Bignamino d'amore
Dopo il successo del primo Manuale d'amore, Giovanni Veronesi decide di bissare la formula che tanta fortuna gli aveva dato nella pellicola precedente: quattro episodi indipendenti ma concatenati da un unico filo conduttore (in questo caso una trasmissione radiofonica condotta dal simpatico Claudio Bisio), una comicità "frizzante", politically correct e improntata alla massima fruibilità, un parco attori collaudato che mescola nomi affermati (Carlo Verdone, Sergio Rubini) ad altri saliti alla ribalta da pochi anni (Riccardo Scamarcio, Fabio Volo). Il tutto per narrare, ancora una volta, il sentimento più rappresentato (e abusato) al cinema, con storie che ne mettono in luce aspetti diversi e spesso contraddittori.
C'è l'ossessione erotica dell'episodio con Scamarcio e Monica Bellucci, l'odissea di una coppia (Fabio Volo e Barbora Bobulova) costretta ad andare in Spagna per ricorrere alla fecondazione assistita, il travagliato percorso verso le nozze di due omosessuali (Rubini e Antonio Albanese), l'avventura di un cinquantenne (Verdone) che arriva ad un passo dal mollare moglie e figlia dopo una sbandata per una donna molto più giovane. Su tutto regna la programmatica mancanza di spessore di molta commedia all'italiana recente (che raggiunge livelli persino imbarazzanti nel primo segmento), le risate facili, impossibili da fuggire e più che mai innocue, la già ricordata correttezza politica che non fa mai male, e che si esprime per ben due volte nel confronto con l'avanzata e progressista Spagna zapateriana (dove è consentita la fecondazione assistita e i gay si possono sposare - ma serviva Veronesi per ricordarcelo?)

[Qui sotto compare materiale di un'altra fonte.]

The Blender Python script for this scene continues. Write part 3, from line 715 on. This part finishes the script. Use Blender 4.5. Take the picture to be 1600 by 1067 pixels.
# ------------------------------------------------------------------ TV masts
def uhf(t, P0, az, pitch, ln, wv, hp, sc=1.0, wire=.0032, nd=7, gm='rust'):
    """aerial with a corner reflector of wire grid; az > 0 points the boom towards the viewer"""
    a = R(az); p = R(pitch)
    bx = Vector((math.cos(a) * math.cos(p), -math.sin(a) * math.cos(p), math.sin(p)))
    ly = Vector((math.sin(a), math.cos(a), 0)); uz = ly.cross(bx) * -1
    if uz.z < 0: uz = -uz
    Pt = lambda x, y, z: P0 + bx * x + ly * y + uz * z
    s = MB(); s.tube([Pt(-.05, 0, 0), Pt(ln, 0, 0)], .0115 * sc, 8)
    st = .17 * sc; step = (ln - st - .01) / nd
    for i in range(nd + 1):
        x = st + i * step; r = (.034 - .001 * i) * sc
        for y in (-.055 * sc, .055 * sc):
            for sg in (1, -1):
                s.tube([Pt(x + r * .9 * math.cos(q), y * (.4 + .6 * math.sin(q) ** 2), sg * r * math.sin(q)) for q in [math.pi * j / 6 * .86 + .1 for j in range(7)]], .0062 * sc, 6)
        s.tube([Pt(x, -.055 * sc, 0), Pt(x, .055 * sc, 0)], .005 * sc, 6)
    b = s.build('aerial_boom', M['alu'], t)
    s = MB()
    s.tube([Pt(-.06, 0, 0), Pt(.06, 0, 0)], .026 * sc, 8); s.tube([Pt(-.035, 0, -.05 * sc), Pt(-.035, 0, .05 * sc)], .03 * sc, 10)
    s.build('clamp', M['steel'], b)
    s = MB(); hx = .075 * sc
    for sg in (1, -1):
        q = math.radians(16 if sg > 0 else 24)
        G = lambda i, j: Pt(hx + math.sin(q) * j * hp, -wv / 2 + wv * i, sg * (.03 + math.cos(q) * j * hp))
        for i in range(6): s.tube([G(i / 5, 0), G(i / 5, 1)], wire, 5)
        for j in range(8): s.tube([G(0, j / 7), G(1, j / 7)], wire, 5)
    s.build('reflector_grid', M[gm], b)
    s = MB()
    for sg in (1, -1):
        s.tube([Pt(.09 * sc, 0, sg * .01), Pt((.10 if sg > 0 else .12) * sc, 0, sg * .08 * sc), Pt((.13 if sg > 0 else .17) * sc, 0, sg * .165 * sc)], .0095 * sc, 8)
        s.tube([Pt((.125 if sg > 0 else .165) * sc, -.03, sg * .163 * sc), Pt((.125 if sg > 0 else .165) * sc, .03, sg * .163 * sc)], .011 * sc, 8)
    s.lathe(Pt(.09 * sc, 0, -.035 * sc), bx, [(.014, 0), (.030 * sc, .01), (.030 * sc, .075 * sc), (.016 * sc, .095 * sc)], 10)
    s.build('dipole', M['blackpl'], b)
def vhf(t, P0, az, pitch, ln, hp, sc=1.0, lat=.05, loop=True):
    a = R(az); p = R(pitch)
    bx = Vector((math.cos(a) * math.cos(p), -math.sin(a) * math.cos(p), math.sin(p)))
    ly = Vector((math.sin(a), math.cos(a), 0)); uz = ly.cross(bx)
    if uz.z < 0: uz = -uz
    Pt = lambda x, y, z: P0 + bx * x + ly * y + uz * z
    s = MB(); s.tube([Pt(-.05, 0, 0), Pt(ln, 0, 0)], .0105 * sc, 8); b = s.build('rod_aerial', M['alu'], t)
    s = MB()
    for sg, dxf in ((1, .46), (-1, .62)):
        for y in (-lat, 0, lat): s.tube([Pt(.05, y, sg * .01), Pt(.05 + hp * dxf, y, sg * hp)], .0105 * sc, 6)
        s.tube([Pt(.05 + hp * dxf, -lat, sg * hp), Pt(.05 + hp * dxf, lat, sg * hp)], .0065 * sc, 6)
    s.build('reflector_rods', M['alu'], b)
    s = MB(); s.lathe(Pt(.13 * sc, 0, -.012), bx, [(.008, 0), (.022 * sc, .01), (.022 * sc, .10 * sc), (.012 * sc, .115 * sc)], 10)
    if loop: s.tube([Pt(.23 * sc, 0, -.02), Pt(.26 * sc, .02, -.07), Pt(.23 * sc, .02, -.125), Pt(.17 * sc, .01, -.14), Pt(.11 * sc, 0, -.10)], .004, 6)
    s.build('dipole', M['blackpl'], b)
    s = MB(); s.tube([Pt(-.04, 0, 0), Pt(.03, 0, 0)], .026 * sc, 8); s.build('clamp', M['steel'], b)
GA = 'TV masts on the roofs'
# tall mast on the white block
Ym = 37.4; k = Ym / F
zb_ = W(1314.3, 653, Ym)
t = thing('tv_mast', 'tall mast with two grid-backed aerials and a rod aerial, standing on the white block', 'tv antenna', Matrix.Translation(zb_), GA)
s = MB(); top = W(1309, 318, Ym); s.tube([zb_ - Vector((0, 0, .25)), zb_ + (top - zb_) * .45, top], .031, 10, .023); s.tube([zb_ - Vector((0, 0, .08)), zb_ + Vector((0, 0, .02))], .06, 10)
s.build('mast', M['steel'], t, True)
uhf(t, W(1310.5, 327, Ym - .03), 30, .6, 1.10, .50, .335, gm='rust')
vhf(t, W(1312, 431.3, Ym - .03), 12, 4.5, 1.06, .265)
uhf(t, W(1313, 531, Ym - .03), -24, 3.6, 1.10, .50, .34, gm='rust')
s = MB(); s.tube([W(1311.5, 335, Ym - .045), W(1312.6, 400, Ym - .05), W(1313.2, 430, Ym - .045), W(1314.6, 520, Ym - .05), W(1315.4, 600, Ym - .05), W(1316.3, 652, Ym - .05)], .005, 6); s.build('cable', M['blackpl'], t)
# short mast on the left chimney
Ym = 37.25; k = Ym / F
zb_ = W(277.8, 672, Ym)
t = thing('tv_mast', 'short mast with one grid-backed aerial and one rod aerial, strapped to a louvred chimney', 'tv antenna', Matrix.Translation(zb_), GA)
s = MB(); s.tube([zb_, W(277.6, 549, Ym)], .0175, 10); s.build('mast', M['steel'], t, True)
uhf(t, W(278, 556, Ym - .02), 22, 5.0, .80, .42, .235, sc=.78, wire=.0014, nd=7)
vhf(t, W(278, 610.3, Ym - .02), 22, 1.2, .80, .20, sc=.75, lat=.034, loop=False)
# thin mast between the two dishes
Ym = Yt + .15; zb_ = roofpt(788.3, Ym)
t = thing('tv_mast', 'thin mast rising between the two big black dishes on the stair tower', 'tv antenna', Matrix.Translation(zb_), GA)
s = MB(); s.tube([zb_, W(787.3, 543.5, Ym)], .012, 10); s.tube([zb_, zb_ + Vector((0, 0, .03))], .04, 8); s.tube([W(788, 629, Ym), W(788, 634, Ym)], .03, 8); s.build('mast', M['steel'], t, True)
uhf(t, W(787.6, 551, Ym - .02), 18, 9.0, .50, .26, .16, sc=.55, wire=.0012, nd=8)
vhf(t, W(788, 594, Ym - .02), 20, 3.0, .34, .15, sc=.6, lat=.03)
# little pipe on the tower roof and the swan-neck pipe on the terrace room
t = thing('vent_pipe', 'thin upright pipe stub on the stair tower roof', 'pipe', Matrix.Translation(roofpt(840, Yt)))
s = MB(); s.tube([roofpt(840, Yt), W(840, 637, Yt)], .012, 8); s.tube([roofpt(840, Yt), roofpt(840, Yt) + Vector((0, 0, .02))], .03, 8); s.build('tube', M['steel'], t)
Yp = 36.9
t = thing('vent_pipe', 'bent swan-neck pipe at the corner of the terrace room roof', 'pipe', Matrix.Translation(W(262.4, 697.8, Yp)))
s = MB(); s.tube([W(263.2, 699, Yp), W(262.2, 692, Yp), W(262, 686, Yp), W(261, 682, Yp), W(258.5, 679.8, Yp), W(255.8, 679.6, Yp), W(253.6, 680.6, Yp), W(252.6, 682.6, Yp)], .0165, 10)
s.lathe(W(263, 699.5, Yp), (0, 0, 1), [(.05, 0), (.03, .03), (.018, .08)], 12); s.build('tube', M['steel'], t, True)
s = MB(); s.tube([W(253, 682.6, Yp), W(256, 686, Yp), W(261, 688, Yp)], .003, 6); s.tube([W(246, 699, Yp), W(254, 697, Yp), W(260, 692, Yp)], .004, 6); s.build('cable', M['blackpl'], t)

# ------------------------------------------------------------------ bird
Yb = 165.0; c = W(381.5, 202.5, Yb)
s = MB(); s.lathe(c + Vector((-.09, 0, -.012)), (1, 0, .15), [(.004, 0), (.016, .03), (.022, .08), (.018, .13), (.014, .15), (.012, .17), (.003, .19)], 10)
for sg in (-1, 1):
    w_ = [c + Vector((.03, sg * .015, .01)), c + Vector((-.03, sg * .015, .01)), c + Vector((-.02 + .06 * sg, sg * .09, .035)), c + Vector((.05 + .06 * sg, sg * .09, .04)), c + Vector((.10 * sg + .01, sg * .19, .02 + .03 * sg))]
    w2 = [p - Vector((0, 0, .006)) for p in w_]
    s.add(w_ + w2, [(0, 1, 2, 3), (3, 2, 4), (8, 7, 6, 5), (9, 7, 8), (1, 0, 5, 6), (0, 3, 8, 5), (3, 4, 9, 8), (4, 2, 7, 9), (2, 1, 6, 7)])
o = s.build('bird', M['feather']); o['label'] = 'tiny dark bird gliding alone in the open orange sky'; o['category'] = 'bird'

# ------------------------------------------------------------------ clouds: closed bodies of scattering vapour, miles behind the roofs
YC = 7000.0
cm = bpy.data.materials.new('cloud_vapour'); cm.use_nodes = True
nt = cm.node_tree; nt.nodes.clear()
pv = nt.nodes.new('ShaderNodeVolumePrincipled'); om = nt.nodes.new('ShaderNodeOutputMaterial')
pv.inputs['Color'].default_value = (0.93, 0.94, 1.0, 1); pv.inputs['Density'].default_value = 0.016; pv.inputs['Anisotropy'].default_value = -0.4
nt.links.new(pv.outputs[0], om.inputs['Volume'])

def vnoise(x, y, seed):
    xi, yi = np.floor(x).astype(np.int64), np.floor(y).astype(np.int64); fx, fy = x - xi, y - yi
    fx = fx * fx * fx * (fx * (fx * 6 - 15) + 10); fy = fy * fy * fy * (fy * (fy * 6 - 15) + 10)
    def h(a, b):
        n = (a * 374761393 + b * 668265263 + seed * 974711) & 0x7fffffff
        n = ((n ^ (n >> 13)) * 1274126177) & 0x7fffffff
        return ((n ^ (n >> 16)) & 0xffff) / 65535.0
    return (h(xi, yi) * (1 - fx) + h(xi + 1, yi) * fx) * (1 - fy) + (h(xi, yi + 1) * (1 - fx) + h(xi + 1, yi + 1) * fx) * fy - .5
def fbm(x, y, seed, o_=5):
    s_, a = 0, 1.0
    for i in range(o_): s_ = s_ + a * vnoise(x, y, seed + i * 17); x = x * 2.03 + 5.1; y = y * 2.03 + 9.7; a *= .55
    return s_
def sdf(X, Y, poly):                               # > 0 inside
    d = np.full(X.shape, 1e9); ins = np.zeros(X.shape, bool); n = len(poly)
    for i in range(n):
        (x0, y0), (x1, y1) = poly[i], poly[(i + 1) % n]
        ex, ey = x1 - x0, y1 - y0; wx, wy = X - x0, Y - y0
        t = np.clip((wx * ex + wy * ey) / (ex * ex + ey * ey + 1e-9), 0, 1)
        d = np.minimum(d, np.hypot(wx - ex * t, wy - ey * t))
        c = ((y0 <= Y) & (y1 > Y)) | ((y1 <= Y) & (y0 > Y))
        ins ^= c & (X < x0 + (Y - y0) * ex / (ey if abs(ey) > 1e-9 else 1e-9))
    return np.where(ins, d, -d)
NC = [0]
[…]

Peccato che il film, andando a scavare, abbia la stessa consistenza della canzone di Gigi D'Alessio che Volo e la Bobulova ascoltano sulla macchina di uno scatenato "collega". Forse l'episodio con Verdone è l'unico a sprizzare un po' di sano divertimento (dovuto principalmente alla mai smarrita simpatia del protagonista), oltre a qualche momento in cui la regia riesce a dar corpo a qualcosa che somiglia a un'emozione autentica (l'incontro della ragazza col padre perso anni prima). Non che ci si aspettasse da Veronesi una commedia alla Mario Monicelli, sia ben chiaro, né che si chiedesse chissà quali approfondimenti psicologici ad un film destinato a far ridere il grande pubblico (il nostro grande pubblico). Ma forse, anche nell'ottica di un prodotto con certi limiti prestabiliti, era possibile fare qualcosa di più rispetto a personaggi macchiettistici come quelli della Bobulova o della coppia Rubini/Albanese, zeppi di luoghi comuni e in fondo funzionali a tenere la Spagna (in entrambi i casi agognata "terra promessa") ben distante dalle nostre italiche meschinità.
Così, la "morale" espressa da Veronesi non sembra essere in fondo diversa da quella di un ascoltatore della trasmissione di Bisio, che così sintetizza il suo pensiero dopo aver ascoltato la storia narrata dal personaggio di Albanese: "Io volevo dì che nun c'ho niente contro i froci... basta che poi nun esagerano, che nun se mettono a fà pure i matrimoni in chiesa... quello no, eh. E comunque viva li froci!" E allora diciamo pure viva Veronesi, senza problemi: a patto, ovviamente, di non trovarsi tra qualche anno i suoi film proiettati in qualche cineclub, oggetto di puntuali quanto improbabili "rivalutazioni".